Dans cette étude, il n’y a pas réellement de différence de caractéristiques entre les jeunes qui ont pris une césure et ceux qui sont allés directement à l’université, hormis sur les matières suivies au lycée. Ceux qui  ont suivi : sciences, technologies, ingénierie, mathématiques font moins souvent une césure et rejoignent directement l’université.
Lorsqu’ils reprennent le cours des études, ils tendent à mieux réussir leurs examens (+1,6%) et rejoignent des universités mieux classées dans les palmarès (44% contre 37% pour ceux qui n’ont pas fait de césure) (source : Euroguidance Royaume-Uni)
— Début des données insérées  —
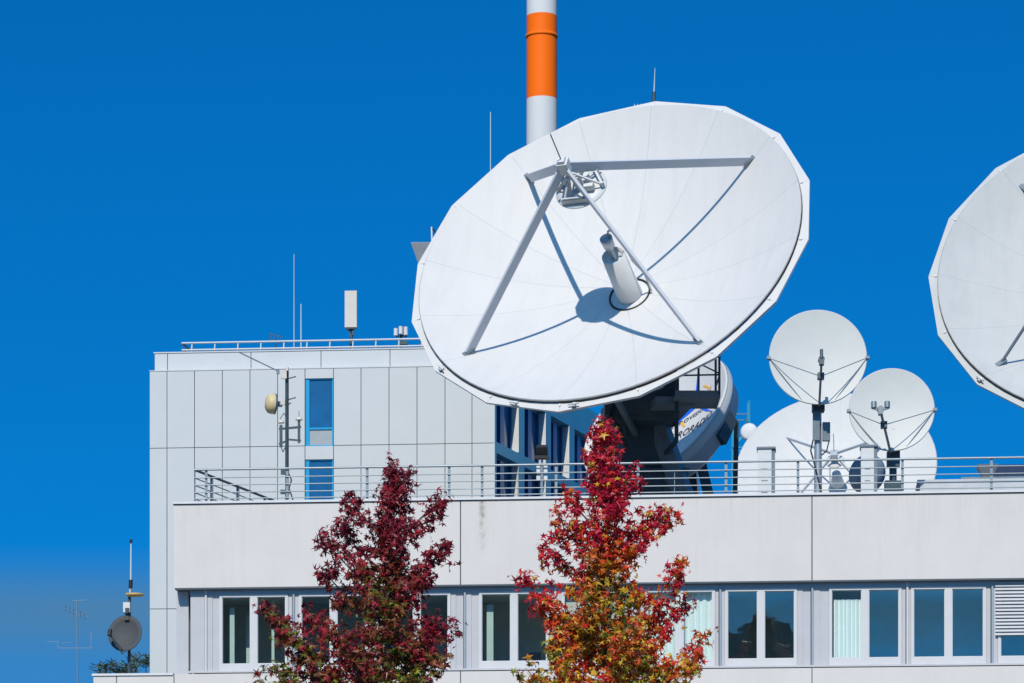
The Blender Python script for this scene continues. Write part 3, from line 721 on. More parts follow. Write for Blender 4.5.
# medium round dish, low behind the railing
def medium_dish(name, label, c, az, el, Rr, depth, base, dm, back=.25, subs=True, mountmat='steel_dark', shell='white_metal', cradle=True):
    root = thing(name, base, label, 'satellite dish')
    mt = orient(c, az, el); Fq = Rr * Rr / (4 * depth)
    prof = [(0.001, -depth)] + [(Rr * k / 14, -depth + (Rr * k / 14) ** 2 / (4 * Fq)) for k in range(1, 15)]
    b = MB(); b.lathe(prof, 72); b.lathe([(Rr, 0), (Rr + .03, -.015), (Rr + .03, -.05)], 72); b.build('reflector', dm, root, mt)
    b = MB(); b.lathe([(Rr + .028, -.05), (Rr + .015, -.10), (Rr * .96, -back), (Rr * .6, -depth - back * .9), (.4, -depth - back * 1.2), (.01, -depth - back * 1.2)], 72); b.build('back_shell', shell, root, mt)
    return root, mt, Fq

c3 = at(835.6, 467.3, 96)
d3, m3, f3 = medium_dish('satellite_dish', 'broad plain white dish low behind the two small round dishes', c3, R(-10.8), R(33), 2.82, .72, Vector((c3.x + .5, 98.2, ZR)), 'dish_plain')
b = MB(); sub3 = Vector((0.02, .02, 1.45))
b.lathe([(.001, .16), (.22, .2), (.27, .25), (.25, .28), (.001, .3)], 24); b.build('subreflector', 'white_metal', d3, m3)
for ang in (45, 135, 225, 315):
    e = Vector((math.cos(R(ang)), math.sin(R(ang)), 0)); b = MB(); b.bar(Vector((0, 0, .52)) + e * .08, e * 2.1 + Z * (-.72 + 2.1 ** 2 / (4 * f3)), .04, .09, Z); b.build('strut', 'strut', d3, m3)
b = MB(); b.box((0, 0, .5), .2, .2, .22); b.tube((0, 0, .55), (0, .35, 1.0), .012, n=5); b.build('apex_box', 'galv', d3, m3)
b = MB(); b.lathe([(.2, -.7), (.12, -.25), (.01, -.25)], 20); b.build('feed_tube', 'white_metal', d3, m3)
b = MB(); b.tube(Vector((c3.x + .5, 98.2, ZR)), Vector((c3.x + .5, 98.2, c3.z - .6)), .4, .3, 16); b.bar(Vector((c3.x + .5, 98.2, c3.z - .8)), m3 @ Vector((0, 0, -.9)), .5, .5); b.build('pedestal', 'steel_mid', d3)

# logo dish turned to the left, behind the big mount
c4 = at(654, 417, 88)
Az4, El4, R4 = R(-44), R(34), 2.2
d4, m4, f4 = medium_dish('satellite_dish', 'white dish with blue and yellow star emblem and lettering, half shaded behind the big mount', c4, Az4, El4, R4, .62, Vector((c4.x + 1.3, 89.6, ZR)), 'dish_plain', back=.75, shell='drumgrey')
f4h = lambda x, y: -.62 + (x * x + y * y) / (4 * f4)
b = MB(); b.lathe([(R4 + .035, -.06), (R4 + .06, -.22), (R4 + .04, -.30), (R4 - .1, -.34)], 64); b.build('rim_band', 'clad', d4, m4)
b = MB(); q = Vector((c4.x + 1.3, 89.6, ZR))
b.bar(q + Vector((-.9, -.9, 0)), m4 @ Vector((0, -.6, -1.6)), .2, .25); b.bar(q + Vector((.9, -.9, 0)), m4 @ Vector((0.4, 0, -1.6)), .2, .25); b.bar(q + Vector((0, .9, 0)), m4 @ Vector((0, .2, -1.6)), .3, .3)
b.tube(q, q + Z * 2.6, .35, .3, 12); b.bar(q + Vector((.8, -.6, 0)), m4 @ Vector((1.9, .4, -1.0)), .12, .14); b.build('mount_frame', 'steel_dark', d4)
b = MB(); b.box((R4 * .9, -.2, -.62), .4, .8, .35); b.build('drive_box', 'steel_dark', d4, m4)
b = MB(); b.box((1.4, -1.75, -.5), .35, .2, .2); b.build('lifting_lug', 'steel_dark', d4, m4)
# emblem on the dish face: dish coordinates of a photo pixel on the face
def on_face(px, py):
    inv = m4.inverted(); o = inv @ Vector((0, 0, CZ)); d = (inv.to_3x3() @ (at(px, py, 1) - Vector((0, 0, CZ)))).normalized()
    t = -o.z / d.z
    for _ in range(8):
        p = o + d * t; t += (f4h(p.x, p.y) - p.z) / d.z * .8
    p = o + d * t
    return p.x, p.y
def decal(polys, name, m, lift=.012):
    bb = MB()
    for pl in polys:
        pts = [on_face(*p) for p in pl]
        # subdivide as a fan of small strips following the bowl
        cx = sum(p[0] for p in pts) / len(pts); cy = sum(p[1] for p in pts) / len(pts)
        vs = [Vector((cx, cy, f4h(cx, cy) + lift))]; n = 0
        ringp = []
        for a_, b_ in zip(pts, pts[1:] + pts[:1]):
            for s in range(4): ringp.append((a_[0] + (b_[0] - a_[0]) * s / 4, a_[1] + (b_[1] - a_[1]) * s / 4))
        m_ = len(ringp); vs += [Vector((cx + (x - cx) * .5, cy + (y - cy) * .5, 0)) for x, y in ringp] + [Vector((x, y, 0)) for x, y in ringp]
        for v_ in vs: v_.z = f4h(v_.x, v_.y) + lift
        fs = [(0, 1 + i, 1 + (i + 1) % m_) for i in range(m_)] + [(1 + i, 1 + m_ + i, 1 + m_ + (i + 1) % m_, 1 + (i + 1) % m_) for i in range(m_)]
        bb.add(vs, fs)
    return bb.build(name, m, d4, m4)
decal([[(695.5, 394), (697.8, 370), (699.6, 372), (699.4, 394)], [(676, 421), (679, 414), (689, 408), (696, 408), (682, 420), (677, 427)],
       [(706.5, 396), (708.5, 391), (711.5, 386), (710.5, 392)], [(700.5, 409), (703, 406.5), (712, 411), (706, 411.5)],
       [(676.5, 411), (682, 407), (690, 405), (684, 411)]], 'emblem_blue', 'logo_blue')
decal([[(703, 386.5), (706, 385), (711, 388), (710.5, 391.5), (707, 388)], [(680.5, 423), (683, 422), (685.5, 426), (683.5, 427.5)]], 'emblem_yellow', 'logo_yellow', .016)
def text_mesh(s, size):
    cu = bpy.data.curves.new('lettering', 'FONT'); cu.body = s; cu.size = size; cu.offset = .012; cu.align_x = 'LEFT'; cu.resolution_u = 2
    o = bpy.data.objects.new('lettering', cu); col.objects.link(o)
    bpy.context.view_layer.update()
    dg = bpy.context.evaluated_depsgraph_get(); me = bpy.data.meshes.new_from_object(o.evaluated_get(dg))
    vs = [v.co.copy() for v in me.vertices]; fs = [tuple(p.vertices) for p in me.polygons]
    bpy.data.objects.remove(o); bpy.data.meshes.remove(me)
    return vs, fs
def lettering(s, p_start, p_end, hscale, name, m, slant=0):
    vs, fs = text_mesh(s, 1.0)
    w = max(v.x for v in vs); a_ = Vector(on_face(*p_start)); e_ = Vector(on_face(*p_end)); d = (e_ - a_); k = d.length / w
    d.normalize(); up = Vector((-d.y, d.x))
    bb = MB(); out = []
    for v in vs:
        p = a_ + d * (v.x * k + slant * v.y * k) + up * (v.y * k * hscale); out.append(Vector((p.x, p.y, f4h(p.x, p.y) + .014)))
    bb.add(out, fs); return bb.build(name, m, d4, m4)
lettering('EURORADIO', (665, 443.5), (710.5, 416.5), 1.3, 'lettering', 'logo_ink')
lettering('EUROVISION', (670, 430), (708, 406.5), .8, 'lettering', 'logo_ink', slant=.12)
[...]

Dans l’étude de 1989, en terme de salaire on remarque qu’à âge égal (30, 34 et 38 ans), ceux qui ont pris un temps de césure gagnent globalement moins que ceux qui n’en ont pas pris (8,9%, 9,8% et 6,5%). L’explication avancée est qu’une expérience de travail avant le diplôme n’a pas d’impact sur le salaire, et qu’à 30 ans, il y a une différence d’expérience sur un poste qualifié plus importante en faveur de ceux qui sont allés directement à l’université. C’est aussi le fait du groupe de jeunes ayant fait une césure sans l’anticiper. Dans cette étude, les étudiants considérés n’ont pas tous rejoint l’enseignement supérieur ensuite.

Si les deux études sur lesquelles le rapport s’appuie donnent des résultats sensiblement différents, c’est aussi parce que les échantillons de population le sont également.

La procédure britannique d’inscription dans le supérieur permet à l’étudiant très facilement de retrouver sa place dans l’enseignement supérieur l’année suivante. La césure peut durer jusqu’à 3 ans mais en moyenne, elle s’étend sur 1 ans et 4 mois.
Globalement, le rapport britannique n’est pas défavorable à l’année de césure mais encourage son anticipation et l’inscription préalable dans l’enseignement supérieur.

En conclusion, prendre du temps hors des études peut être bénéfique sous certaines conditions : apporter des compétences nouvelles (professionnelles ou transversales) et renforcer la confiance en soi à court ou à long terme pour celui qui l’expérimente. Par conséquent, l’intérêt de la césure dépend principalement de ce qui est fait pendant cette période et comment l’individu le ressent.